At the heart of Nicole’s course is a four-step decision-making framework she developed and scaffolded across modules:

STOP
Pause. Recognize pressure. Notice warning signs.

CHECK
Verify information. Look for inconsistencies. Build thinking habits.

ASK
Learn how to ask the right questions. Who is this person? What proof exists?

MOVE
Protect yourself. Protect your community. Know where to go for help.

The early modules introduce scams and manipulation tactics. Later modules explore more complex scenarios like “loverboy” cyber scams and coercive recruitment strategies.

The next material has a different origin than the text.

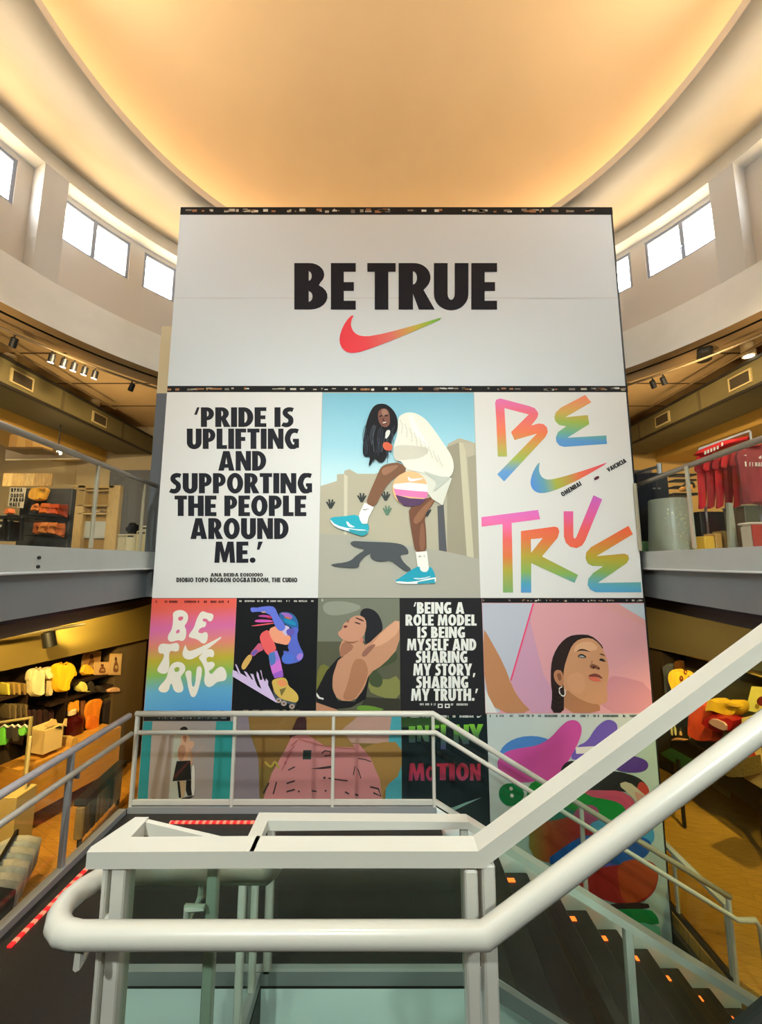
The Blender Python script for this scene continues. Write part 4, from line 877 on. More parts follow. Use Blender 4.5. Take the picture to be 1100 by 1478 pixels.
P7.add('figure', [(x5b(155), 155), (x5b(240), 240), (440, 320), (350, 340), (440, 230)], (204, 152, 120), c5, 1)
P7.add('figure', [(250, 420), (290, 400), (330, 420), (350, 495), (300, 600), (255, 660), (180, 655), (220, 560)], (164, 112, 82), c5, 2)
P7.add('figure', [(300, 380), (340, 330), (400, 310), (360, 360), (320, 400)], (140, 96, 80), c5, 2)
P7.add('figure', [(185, 300), (240, 310), (260, 340), (200, 385), (165, 390)], (154, 104, 80), c5, 1)
P7.add('face', [(290, 138), (330, 160), (335, 220), (310, 280), (270, 305), (215, 300), (185, 285), (165, 265), (158, 245), (185, 225), (190, 200), (200, 185), (225, 175), (245, 150)], (190, 136, 110), c5, 1)
for q, cc in (([(190, 205), (212, 200), (222, 210), (200, 220)], (110, 56, 50)), ([(210, 175), (230, 165), (225, 190)], (140, 92, 74)), ([(262, 178), (300, 190), (296, 198), (262, 186)], (60, 40, 36)), ([(268, 150), (322, 172), (318, 180), (266, 158)], (70, 48, 42)), ([(295, 275), (318, 280), (310, 308), (298, 305)], (200, 120, 100)), ([(185, 290), (240, 305), (300, 290), (240, 318)], (138, 90, 70))): P7.add('face', q, cc, c5, 1)
P7.add('top', [(195, 388), (160, 415), (128, 510), (126, 590), (160, 660), (262, 668), (320, 590), (352, 500), (330, 650), (240, 700), (150, 712), (x5a(670), 670), (x5a(600), 600), (90, 480), (160, 400)], (30, 28, 30), c5)
P7.add('top', [(30, 612), (50, 640), (72, 645), (72, 656), (40, 648), (28, 630)], (210, 206, 200), c5)
P7.add('figure', [(x5a(672), 672), (150, 715), (165, 726), (x5a(726), 726)], (180, 126, 96), c5)
P7.smalltext('edge_lettering', 60, 40, 75, 56, (190, 190, 176), c5)
P7.done()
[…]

Each step builds cognitive skills, not fear.

That is intentional.

Nicole’s background in inquiry-based learning, Project Zero thinking routines, and adult learning theory is visible throughout her design. She isn’t just teaching content. She’s teaching how to think under pressure.


Instructional Design as Advocacy

This project goes far beyond a portfolio requirement.

Nicole is also completing an internship with the nonprofit, supporting leadership planning and sustainability as the organization’s founder transitions after decades of service. Her instructional design work is part of a larger legacy plan, ensuring knowledge doesn’t disappear with one person.

At the same time, she is balancing a second internship focused on behavioral personas and team dynamics, translating a psychology-based framework into structured learning experiences.

It’s a lot.

But it’s also exactly why her portfolio stands out.


Finding IDOL and Finding Her Footing Again

After returning to the U.S., Nicole faced a painful reality many educators know too well. Her international experience was dismissed. Her credentials were undervalued. The system asked her to start over.

So she didn’t.

She pivoted.

After researching instructional design roles and repeatedly hitting rejection walls, Nicole realized what was missing wasn’t skill. It was proof. A portfolio. A framework. The ability to translate expertise into modern learning products.

She chose IDOL because it aligned with how she already thought about learning.

Human-centered.
Inquiry-driven.
Practical.

And when the process felt overwhelming, that's when the online sessions really stepped in. That support mattered.


Why Nicole’s Story Matters

Nicole’s journey reminds us of something essential:

Instructional design is not about software mastery alone.
It’s about responsibility.

When done well, it gives people tools to think, question, and protect themselves. It creates access where systems fail. It turns experience into scalable change.

And that is exactly the kind of work we are proud to support at IDOL.